Warriors a worry, says China

2007-12-13 19:23:56 Shanghai Daily

SUPPOSEDLY ancient Chinese terracotta warriors on show at a German museum are fakes, China confirmed yesterday, condemning the organizers for cheating the public.

The Hamburg Museum of Ethnology has offered refunds to about 10,000 visitors who have already viewed the "Power in Death" exhibition since it opened on November 25 as police probe the authenticity of the warriors, Reuters reported yesterday.

The display of eight clay warrior figures, two horses and 60 smaller objects has remained open but with a sign stating that its authenticity was in dispute.

The Shaanxi Province Cultural Heritage Bureau in Xi'an, home of the 2,200-year-old terracotta army, said it was "outraged" because it had not sent any original terracotta warriors to Germany recently.

"All the items on show in Hamburg are reproductions," the bureau said in a strongly worded statement on its Website (www.wenwu.gov.cn).

"We were completely unaware of the exhibition.

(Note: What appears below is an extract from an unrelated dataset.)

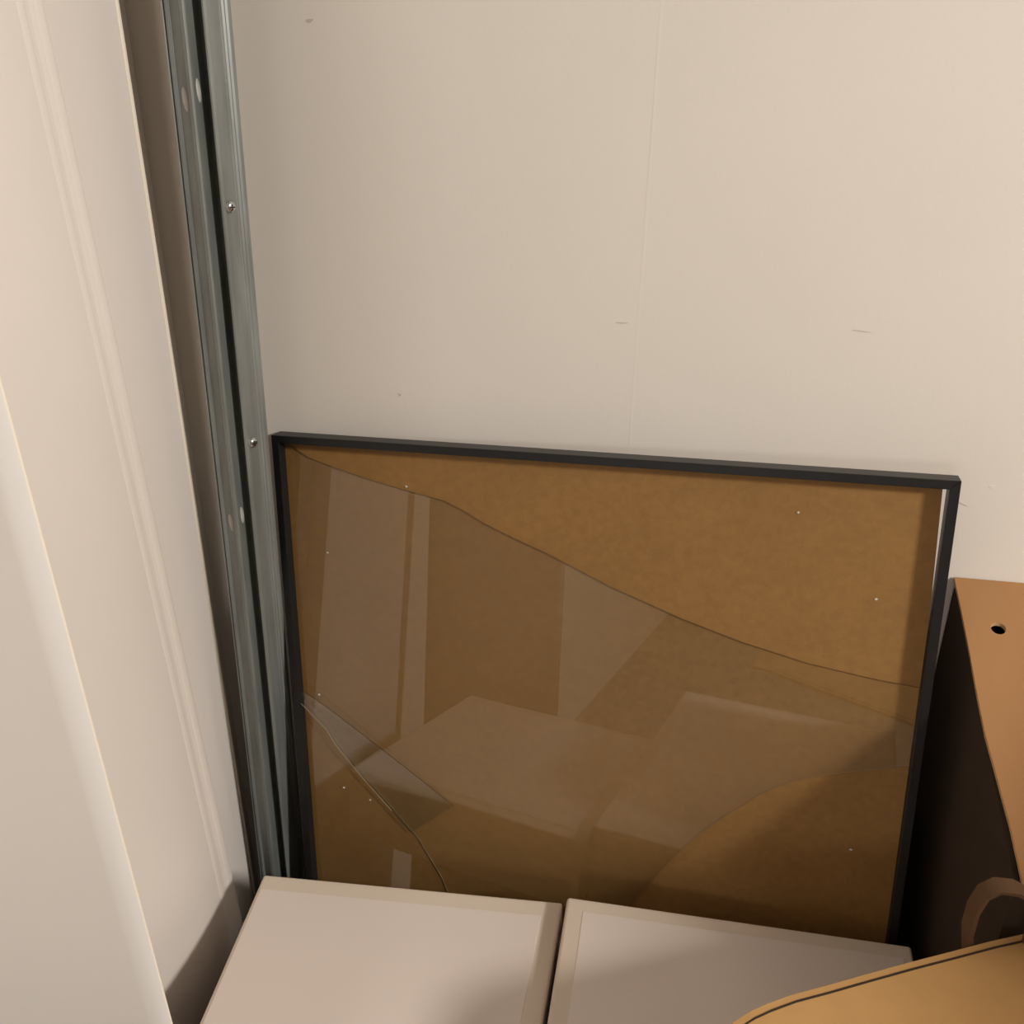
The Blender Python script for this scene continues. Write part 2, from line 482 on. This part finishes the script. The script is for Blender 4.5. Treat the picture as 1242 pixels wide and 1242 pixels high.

It is a very serious act cheating the media and the public," the statement said, dismissing reports that the administration had been one of the sponsors.

The show should be closed immediately and the public told the truth to eliminate the "extremely negative impact" caused, it added.

"We will pursue legal action against anyone who uses reproductions as exhibits of Chinese artifacts."

Unearthed in 1974 by farmers digging a well, the Terracotta Army guarded the tomb of Qin Shihuang, China's first emperor who unified the country in 221 BC.

A Hamburg museum spokeswoman said on Tuesday that the museum believed the figures were real because they had asked their partner in the exhibition to provide artifacts reconstructed from pieces found at the site near Xi'an.

According to Reuters, a spokesman for the museum's partner, the Center of Chinese Art and Culture in Markkleeberg, said the figures had been obtained from public authorities, institutes and businesses in China. Their Chinese partners did not say the figures were real, he said.

The biggest current overseas loan of Chinese terracotta figures is on display at the British Museum in London. Its "First Emperor" exhibition contains 120 artifacts.

The terracotta army buried around the mausoleum of Qin Shihuang was one of the greatest archaeological finds of modern times.